Inside Break: 6ixers Hoping for High Spirit and Game Scores

Snack skying might catch on.

Ultiworld’s coverage of the 2018 WFDF World Ultimate Club Championships is presented by VC Ultimate; all opinions are those of the authors. Please support the brands that make Ultiworld possible and shop at VC Ultimate!

Toronto 6ixers had quite the Sunday, their first day of competition at WUCC. They finished 2-0 with a strong +12 point differential, including an impressive win over Japan’s UNO. And while the Canadians have a high achievement goal for the tournament, eyeing at least a quarterfinals appearance, they also want to exceed expectations in spirit. High spirit scores are a target of the team, perhaps a side effect of a hope to enjoy the international competition in a pure way. After all, its something of a hard earned reward, one claimed by the young program when they toppled Vancouver Traffic at the Canadian National Championships in 2017.
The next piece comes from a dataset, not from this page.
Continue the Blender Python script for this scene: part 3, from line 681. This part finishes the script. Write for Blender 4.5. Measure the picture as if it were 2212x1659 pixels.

In the team’s third year of existence, they are already smack dab in the middle of a World Championship. And they are going to make the most of it.

The team took on Daione Kumay from Chinese Taipei in their opening game. They quickly rattled off six goals to take control of the game and ensure their supremacy was never really threatened. But the real prize? When Toronto’s two Taiwanese players got to hang out with their opponents after the game, snap a few pics for the ‘gram, and get a picture with the team flag.

The competition level was ratcheted up against UNO, one of the top programs from Japan, and a strong outfit with a unique style of play. Toronto has seven players who competed in Perth at the U24 World Championships and eight who took to the sand in Royan for the World Championships of Beach Ultimate. The 6ixers, particularly those from the U24 cohort, have a good amount of experience adjusting to foreign tactics, breaking through the language barrier, and handling other challenges of playing opponents from around the world. That experience helped them take an early lead that they protected for the rest of the game.

They were less prepared, however, for a new game to unfold after the ultimate concluded: snack skying. UNO introduced the Canadians to a fairly simple concept: a goody is tossed up into the air above a pack of hungry ultimate players, who would compete to be the one to make the catch. They say victory is sweet, but that phrase doesn’t taste as good as actual candies.

So it wasn’t just their competitive goals that Toronto made strides towards on day two of the tournament; they also advanced closer to achieving their off the field goals, too.